┌──
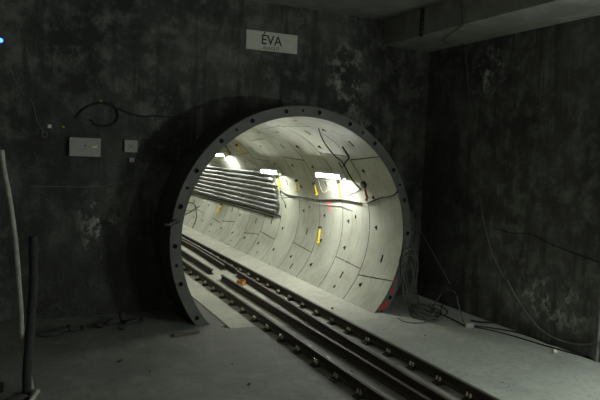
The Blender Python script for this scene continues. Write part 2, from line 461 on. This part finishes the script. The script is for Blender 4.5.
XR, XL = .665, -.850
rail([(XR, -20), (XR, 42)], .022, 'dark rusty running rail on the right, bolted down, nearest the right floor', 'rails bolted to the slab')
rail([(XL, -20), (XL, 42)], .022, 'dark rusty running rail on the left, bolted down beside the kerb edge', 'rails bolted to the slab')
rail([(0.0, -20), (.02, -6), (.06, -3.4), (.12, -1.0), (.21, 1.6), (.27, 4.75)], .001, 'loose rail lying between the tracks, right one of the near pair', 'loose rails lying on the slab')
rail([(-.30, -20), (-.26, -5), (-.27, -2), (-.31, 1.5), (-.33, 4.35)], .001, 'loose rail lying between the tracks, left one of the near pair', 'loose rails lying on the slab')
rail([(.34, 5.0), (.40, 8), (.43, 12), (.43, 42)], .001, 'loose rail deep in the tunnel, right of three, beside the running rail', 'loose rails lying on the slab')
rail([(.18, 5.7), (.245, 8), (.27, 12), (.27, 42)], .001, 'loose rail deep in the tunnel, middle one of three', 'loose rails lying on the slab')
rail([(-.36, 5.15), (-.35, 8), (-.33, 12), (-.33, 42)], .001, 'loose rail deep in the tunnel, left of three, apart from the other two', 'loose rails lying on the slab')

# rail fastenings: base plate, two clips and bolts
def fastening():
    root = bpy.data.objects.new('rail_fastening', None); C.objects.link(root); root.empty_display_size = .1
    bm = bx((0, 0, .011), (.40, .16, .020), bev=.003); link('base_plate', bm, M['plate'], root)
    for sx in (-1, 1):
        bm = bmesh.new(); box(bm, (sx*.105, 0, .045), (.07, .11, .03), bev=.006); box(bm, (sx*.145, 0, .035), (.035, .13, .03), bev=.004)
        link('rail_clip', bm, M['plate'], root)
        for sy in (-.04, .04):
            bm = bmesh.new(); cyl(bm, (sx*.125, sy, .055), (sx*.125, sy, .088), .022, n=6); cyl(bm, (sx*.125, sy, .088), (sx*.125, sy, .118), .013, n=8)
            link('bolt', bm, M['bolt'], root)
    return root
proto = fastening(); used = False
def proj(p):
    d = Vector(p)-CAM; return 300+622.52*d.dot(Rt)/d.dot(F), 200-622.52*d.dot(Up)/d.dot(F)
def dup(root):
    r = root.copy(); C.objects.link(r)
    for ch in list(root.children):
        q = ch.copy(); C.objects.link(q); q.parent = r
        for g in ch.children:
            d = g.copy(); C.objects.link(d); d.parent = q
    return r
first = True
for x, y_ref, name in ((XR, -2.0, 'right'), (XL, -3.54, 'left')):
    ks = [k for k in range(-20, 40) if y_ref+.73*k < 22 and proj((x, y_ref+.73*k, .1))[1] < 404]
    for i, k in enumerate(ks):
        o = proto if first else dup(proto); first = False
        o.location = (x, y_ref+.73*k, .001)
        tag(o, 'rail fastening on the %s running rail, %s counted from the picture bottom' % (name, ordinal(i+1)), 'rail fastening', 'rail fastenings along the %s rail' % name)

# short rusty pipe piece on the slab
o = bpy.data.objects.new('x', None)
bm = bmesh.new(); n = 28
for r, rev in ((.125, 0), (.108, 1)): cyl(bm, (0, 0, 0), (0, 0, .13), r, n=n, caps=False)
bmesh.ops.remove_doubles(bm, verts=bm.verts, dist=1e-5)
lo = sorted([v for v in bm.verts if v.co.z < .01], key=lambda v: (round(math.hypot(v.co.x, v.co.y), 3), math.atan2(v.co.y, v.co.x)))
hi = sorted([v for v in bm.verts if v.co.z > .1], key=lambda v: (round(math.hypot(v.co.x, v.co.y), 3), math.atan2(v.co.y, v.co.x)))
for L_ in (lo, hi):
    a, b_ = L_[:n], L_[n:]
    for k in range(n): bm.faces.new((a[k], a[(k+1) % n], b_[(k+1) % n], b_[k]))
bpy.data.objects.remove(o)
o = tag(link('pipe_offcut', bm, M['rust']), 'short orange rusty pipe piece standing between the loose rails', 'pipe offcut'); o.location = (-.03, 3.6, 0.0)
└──
[THE PROBLEM]: Make an exact copy of the data above, pictures excluded.

[TASK OUTPUT]:
The Blender Python script for this scene continues. Write part 2, from line 461 on. This part finishes the script. The script is for Blender 4.5.
XR, XL = .665, -.850
rail([(XR, -20), (XR, 42)], .022, 'dark rusty running rail on the right, bolted down, nearest the right floor', 'rails bolted to the slab')
rail([(XL, -20), (XL, 42)], .022, 'dark rusty running rail on the left, bolted down beside the kerb edge', 'rails bolted to the slab')
rail([(0.0, -20), (.02, -6), (.06, -3.4), (.12, -1.0), (.21, 1.6), (.27, 4.75)], .001, 'loose rail lying between the tracks, right one of the near pair', 'loose rails lying on the slab')
rail([(-.30, -20), (-.26, -5), (-.27, -2), (-.31, 1.5), (-.33, 4.35)], .001, 'loose rail lying between the tracks, left one of the near pair', 'loose rails lying on the slab')
rail([(.34, 5.0), (.40, 8), (.43, 12), (.43, 42)], .001, 'loose rail deep in the tunnel, right of three, beside the running rail', 'loose rails lying on the slab')
rail([(.18, 5.7), (.245, 8), (.27, 12), (.27, 42)], .001, 'loose rail deep in the tunnel, middle one of three', 'loose rails lying on the slab')
rail([(-.36, 5.15), (-.35, 8), (-.33, 12), (-.33, 42)], .001, 'loose rail deep in the tunnel, left of three, apart from the other two', 'loose rails lying on the slab')

# rail fastenings: base plate, two clips and bolts
def fastening():
    root = bpy.data.objects.new('rail_fastening', None); C.objects.link(root); root.empty_display_size = .1
    bm = bx((0, 0, .011), (.40, .16, .020), bev=.003); link('base_plate', bm, M['plate'], root)
    for sx in (-1, 1):
        bm = bmesh.new(); box(bm, (sx*.105, 0, .045), (.07, .11, .03), bev=.006); box(bm, (sx*.145, 0, .035), (.035, .13, .03), bev=.004)
        link('rail_clip', bm, M['plate'], root)
        for sy in (-.04, .04):
            bm = bmesh.new(); cyl(bm, (sx*.125, sy, .055), (sx*.125, sy, .088), .022, n=6); cyl(bm, (sx*.125, sy, .088), (sx*.125, sy, .118), .013, n=8)
            link('bolt', bm, M['bolt'], root)
    return root
proto = fastening(); used = False
def proj(p):
    d = Vector(p)-CAM; return 300+622.52*d.dot(Rt)/d.dot(F), 200-622.52*d.dot(Up)/d.dot(F)
def dup(root):
    r = root.copy(); C.objects.link(r)
    for ch in list(root.children):
        q = ch.copy(); C.objects.link(q); q.parent = r
        for g in ch.children:
            d = g.copy(); C.objects.link(d); d.parent = q
    return r
first = True
for x, y_ref, name in ((XR, -2.0, 'right'), (XL, -3.54, 'left')):
    ks = [k for k in range(-20, 40) if y_ref+.73*k < 22 and proj((x, y_ref+.73*k, .1))[1] < 404]
    for i, k in enumerate(ks):
        o = proto if first else dup(proto); first = False
        o.location = (x, y_ref+.73*k, .001)
        tag(o, 'rail fastening on the %s running rail, %s counted from the picture bottom' % (name, ordinal(i+1)), 'rail fastening', 'rail fastenings along the %s rail' % name)

# short rusty pipe piece on the slab
o = bpy.data.objects.new('x', None)
bm = bmesh.new(); n = 28
for r, rev in ((.125, 0), (.108, 1)): cyl(bm, (0, 0, 0), (0, 0, .13), r, n=n, caps=False)
bmesh.ops.remove_doubles(bm, verts=bm.verts, dist=1e-5)
lo = sorted([v for v in bm.verts if v.co.z < .01], key=lambda v: (round(math.hypot(v.co.x, v.co.y), 3), math.atan2(v.co.y, v.co.x)))
hi = sorted([v for v in bm.verts if v.co.z > .1], key=lambda v: (round(math.hypot(v.co.x, v.co.y), 3), math.atan2(v.co.y, v.co.x)))
for L_ in (lo, hi):
    a, b_ = L_[:n], L_[n:]
    for k in range(n): bm.faces.new((a[k], a[(k+1) % n], b_[(k+1) % n], b_[k]))
bpy.data.objects.remove(o)
o = tag(link('pipe_offcut', bm, M['rust']), 'short orange rusty pipe piece standing between the loose rails', 'pipe offcut'); o.location = (-.03, 3.6, 0.0)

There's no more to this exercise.